I was reading an article in National Geographic about disappearing languages throughout the world and it made me think about the value of the past.  Of course, we all learn from history – the mistakes and triumphs of those who lived before we came along.  That’s a given.  We tend to repeat many of the mistakes others have made in the past – we as humans don’t seem to learn our lessons very well unless they are actually our very own – but if we pay attention and make some good choices, the past can point us toward wisdom.  There’s also a point at which being too concerned with it can be damaging.  Dwelling on your past mistakes, for example, only keeps you stuck in a loop of guilt and hopelessness.  Or as I have done before, looking back too fondly at days gone by can distract you from today and tomorrow and the loveliness of them.  
          I tend to see my young childhood through rose-colored glasses.  This clearly means I was provided a safe, fun environment in which to live, and is good.  I’m certainly glad I don’t see it otherwise.  But it’s a memory – appropriately soft edged and slightly blurry – simply to be enjoyed in the lobe of my brain that handles that sort of thing.  Not longed for as a lost golden age.
          Then there are the hard years of life I’ve lived.  When my mom was sick, or when marriage was rough, or when I moved to L.A. and was overwhelmed at the change, and so on.  I could relive again and again those difficult times, too.  But thankfully, over the last decade, I have begun to learn to let the past go.  It’s there to see from afar – to remember fondly and to learn from.  But I’ve released some of it’s grip on me, able to move on without the baggage of before.  Free to look ahead.
          I’ve mentioned before that I have what the Gallup Organization’s Strengthfinder test calls the “Past Theme.”  In contrast, my husband fits the description of the “Futuristic Theme”…
                    ▪ You love to look ahead and think wistfully, “Wouldn’t it be great if …?”
                    ▪ You are fascinated by the future and create detailed pictures to pull you forward.
                    ▪ You are sometimes called “a dreamer,” other times a “visionary.”
                    ▪ You serve as a source of hope for others when you speak vividly.
Yes, that is my husband.  I, by nature, am exactly the opposite.  I am not a dreamer.  In fact, I often squash my poor husband’s lofty ideas before they have a chance to live at all – something on which I am working.  But Marc’s forward-looking tendencies have impacted me.  In him, and in others, I’ve seen the freedom of putting the past behind and looking ahead.  I’ve certainly not morphed into a futurist – I still see the past as a useful tool, or a fun thing to watch from the window of your mind from time to time, but I’m learning to leave it back there.  It informs what I do now; It doesn’t cast a shadow.

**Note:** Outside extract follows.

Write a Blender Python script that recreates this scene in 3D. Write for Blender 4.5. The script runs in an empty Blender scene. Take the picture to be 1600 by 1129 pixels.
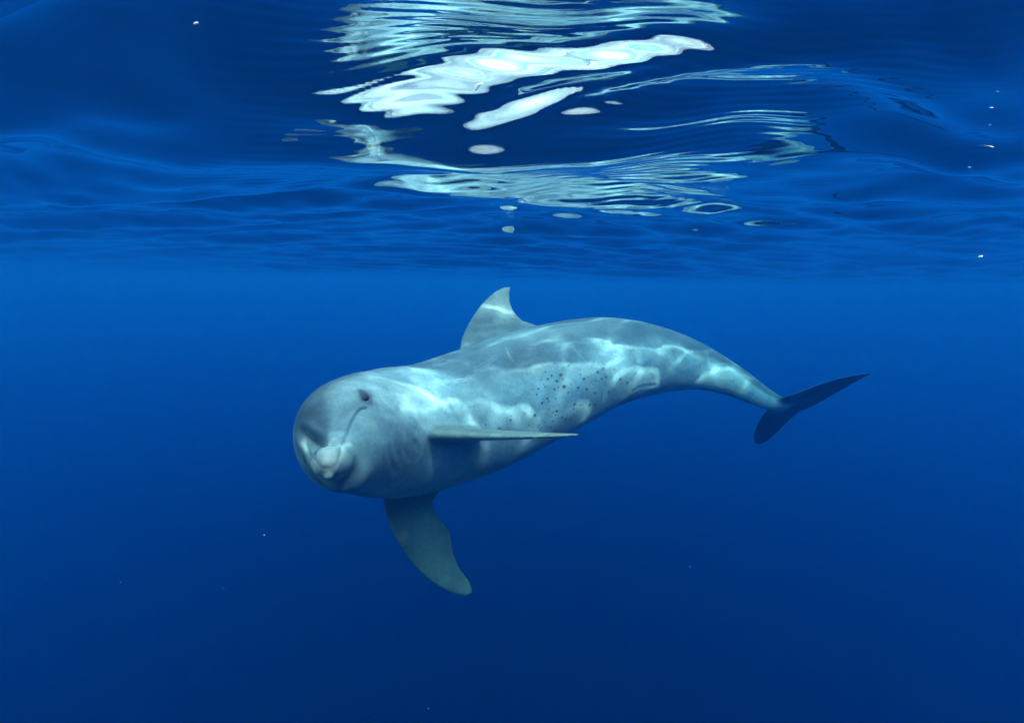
import bpy, bmesh, math, random
import numpy as np
from mathutils import Vector, Matrix, kdtree

sc = bpy.context.scene
COL = sc.collection

# ------------------------------------------------------------------ camera
W, H, FPX = 1600.0, 1129.0, 700.0            # photograph frame and focal length in its pixels
DEPTH = 0.18                                 # camera below the mean water level (z = 0)
PITCH = math.atan((564.5 - 445.0) / FPX)     # looking slightly down
ROLL = math.radians(-1.0)
cam = bpy.data.cameras.new('camera')
cam.sensor_width = 36.0
cam.lens = 36.0 * FPX / W
cam.clip_start = 0.02
cam.clip_end = 2000.0
camo = bpy.data.objects.new('camera', cam)
COL.objects.link(camo)
camo.location = (0, 0, -DEPTH)
camo.rotation_euler = (math.pi / 2 - PITCH, 0, 0)
sc.camera = camo

# ------------------------------------------------------------------ sky and sun
SUN_EL, SUN_AZ = math.radians(44.0), math.radians(134.0)   # azimuth clockwise from +Y
world = bpy.data.worlds.new('World')
sc.world = world
world.use_nodes = True
nt = world.node_tree
nt.nodes.clear()
wo = nt.nodes.new('ShaderNodeOutputWorld')
bg = nt.nodes.new('ShaderNodeBackground')
sky = nt.nodes.new('ShaderNodeTexSky')
sky.sky_type = 'NISHITA'
sky.sun_disc = False
sky.sun_elevation = SUN_EL
sky.sun_rotation = SUN_AZ
bg.inputs['Strength'].default_value = 0.10
wt = nt.nodes.new('ShaderNodeTexCoord')
wn = nt.nodes.new('ShaderNodeTexNoise')
wn.inputs['Scale'].default_value = 2.2
wn.inputs['Detail'].default_value = 8.0
wr = nt.nodes.new('ShaderNodeMapRange')
wr.inputs['From Min'].default_value, wr.inputs['From Max'].default_value = .22, .42
wx = nt.nodes.new('ShaderNodeMix')
wx.data_type = 'RGBA'
wx.inputs['B'].default_value = (13.5, 13.5, 13.6, 1)
nt.links.new(wt.outputs['Generated'], wn.inputs['Vector'])
nt.links.new(wn.outputs['Fac'], wr.inputs['Value'])
nt.links.new(wr.outputs['Result'], wx.inputs['Factor'])
nt.links.new(sky.outputs['Color'], wx.inputs['A'])
nt.links.new(wx.outputs['Result'], bg.inputs['Color'])
nt.links.new(bg.outputs['Background'], wo.inputs['Surface'])

sun = bpy.data.lights.new('sun', 'SUN')
sun.energy = 4.2
sun.angle = math.radians(2.4)
sun.color = (1.0, 0.94, 0.82)
suno = bpy.data.objects.new('sun', sun)
COL.objects.link(suno)
sd = Vector((math.sin(SUN_AZ) * math.cos(SUN_EL), math.cos(SUN_AZ) * math.cos(SUN_EL), math.sin(SUN_EL)))
suno.rotation_euler = sd.to_track_quat('Z', 'Y').to_euler()
suno.location = sd * 50
sun.cycles.is_caustics_light = True

sc.view_settings.view_transform = 'Standard'
sc.view_settings.look = 'None'
sc.view_settings.exposure = 1.83
sc.view_settings.gamma = 1.0
sc.view_settings.use_curve_mapping = False
sc.cycles.use_denoising = True
sc.cycles.max_bounces = 10
sc.cycles.diffuse_bounces = 3
sc.cycles.glossy_bounces = 5
sc.cycles.transmission_bounces = 6
sc.cycles.volume_bounces = 3
sc.cycles.transparent_max_bounces = 8
sc.cycles.caustics_refractive = True
sc.cycles.caustics_reflective = False
sc.cycles.sample_clamp_indirect = 10.0


# ------------------------------------------------------------------ helpers
def mat(name):
    m = bpy.data.materials.new(name)
    m.use_nodes = True
    n = m.node_tree
    n.nodes.clear()
    out = n.nodes.new('ShaderNodeOutputMaterial')
    return m, n, out


def mesh_np(name, verts, faces, material=None, smooth=True):
    me = bpy.data.meshes.new(name)
    verts = np.asarray(verts, np.float32)
    faces = np.asarray(faces, np.int32)
    k = faces.shape[1]
    me.vertices.add(len(verts))
    me.vertices.foreach_set('co', verts.ravel())
    me.loops.add(faces.size)
    me.loops.foreach_set('vertex_index', faces.ravel())
    me.polygons.add(len(faces))
    me.polygons.foreach_set('loop_start', np.arange(0, faces.size, k, dtype=np.int32))
    me.update(calc_edges=True)
    if smooth:
        me.polygons.foreach_set('use_smooth', np.ones(len(faces), bool))
    me.validate()
    o = bpy.data.objects.new(name, me)
    COL.objects.link(o)
    if material:
        me.materials.append(material)
    return o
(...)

          It occurs to me, though, that it doesn’t have to be one or the other.  Even better than looking back or looking ahead is sitting still long enough to see right now.  My sweet little toddler, with pink cheeks, one dimple and a toothy grin, wobbled in to the kitchen today and smiled.  Something about that moment, which was nothing out of the ordinary, made me stop and pay attention.  I hadn’t gotten much done in the morning, and I had a lot to do before I picked up my son from school, but right then I knew it didn’t matter one bit.  We needed to connect.  We needed to dance.  I turned on some Mat Kearney and we twirled, we swayed, we nuzzled noses, we did some non-descript partner hip hop, and then we sat on the floor and giggled, her warm cheek against mine.  We looked at each other and I ached with knowing she would grow up very soon.  But then I let that go, too, and enjoyed my ten minutes with Mae before life-in-fast-forward resumed, and it was enough.
          Something in the middle seems like the best way of viewing the world.  Paying attention to right now.  In-between past and future, making today count, no matter what has happened or will happen.
          In Tuva, one of the languages the National Geographic article mentions,
                    …the past is always spoken of as ahead of one and the future is behind one’s back. ‘We could
                    never say, I’m looking forward to doing something,’ a Tuvan told me.  Indeed, he might say, ‘I’m
                    looking forward to the day before yesterday.’  It makes total sense if you think of it in a Tuvan sort
                    of way: If the future were ahead of you, wouldn’t it be in plain view?
                                           (Rymer, R. Vanishing Voices (2012, July). National Geographic, Vol. 222 No. 1,  77)
It’s a different way of looking at things.  Probably opposite from a futurist’s perspective, and maybe the Tuvans mean it differently than I’m taking it, but it sounds like a nice balance to me.  I like the idea of moving away from the past even as you watch it go, facing it but leaving it behind.  You can see what’s happened before, but it’s not stopping you.  You don’t know what will happen next, and that’s ok.  I’m thankful for this new perspective; I’ll probably trip one day trying it for real.  But no matter how I view the past or the future, I want to live in the day I’m living (unless I have the flu – sorry, I’m not that mature) and let it be. To see the dimpled baby face in front of me for what it is: now.